Time to Surf the ECB’s Market Wave

For European markets, Mario Draghi has done it again. The European Central Bank president’s indication of further policy easing to come in December has given the green light to investors to take risk.

Mr. Draghi’s latest intervention has come at a time when markets have been wobbly, but the eurozone economy has been relatively resilient. Friday’s flash purchasing managers indexes for October, compiled by data firm Markit, showed a picture of continued domestic demand, with the headline index beating expectations at 54.0 and services providing much of the impetus.

Further easing may in economic terms be little more than taking out insurance against a worse outcome, rather than acting to accelerate growth. But by changing the balance of risks for investors—in particular by driving down the euro and suppressing default risk in aggregate—it should make it more attractive to buy risky securities.

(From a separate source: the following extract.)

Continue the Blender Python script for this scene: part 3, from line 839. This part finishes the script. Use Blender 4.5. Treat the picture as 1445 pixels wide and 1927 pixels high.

Some of the moves already have been sharp. Markets are pricing in a cut in the ECB deposit rate to minus 0.3%, from minus 0.2% now. The euro, close to $1.15 just over a week ago, is now below $1.11. The short end of the government bond yield curve has collapsed thanks to the indication of a possible cut in the deposit rate.

Remarkably, even Spanish and Italian two-year bond yields turned negative Friday morning; the Italian 10-year spread over Germany fell below 1 percentage point for the first time since March. The Stoxx Europe 600 has broken out of its recent range, and has gained more than 3% since Mr. Draghi spoke; corporate bond markets have rallied.

But there could be further yet to go. With government bond yields going lower again, the search for higher-yielding paper will resume. Investors have cash to put to work, and the potential returns are more attractive than earlier in the year. Euro- denominated “junk” bonds now yield 5.2%, according to Bank of America Merrill Lynch indexes. Monetary easing should help reduce pressure on company balance sheets, although given the advanced stage of the credit cycle, investors will still need to be mindful of the idiosyncratic risks posed by individual companies.

Stocks too should benefit; the lower euro should help flatter European company profits. And buying European stocks may yet be an interesting play for those who think that the emerging-market doom and gloom has been overdone but aren’t quite willing to buy emerging assets outright. Equities aren’t obviously cheap, with the Stoxx Europe 600 trading on 14.8 times the next year’s earnings, according to FactSet; but monetary easing can allow for higher multiples.

The big picture is that even as the European recovery continues, Mr. Draghi has provided more fuel to the market fire. The risk is that he fails to live up to market expectations—but that is a longer-term worry. The same holds for concerns over the ultimate consequences of such loose monetary policy. Tactically at least, it is time to put cash to work.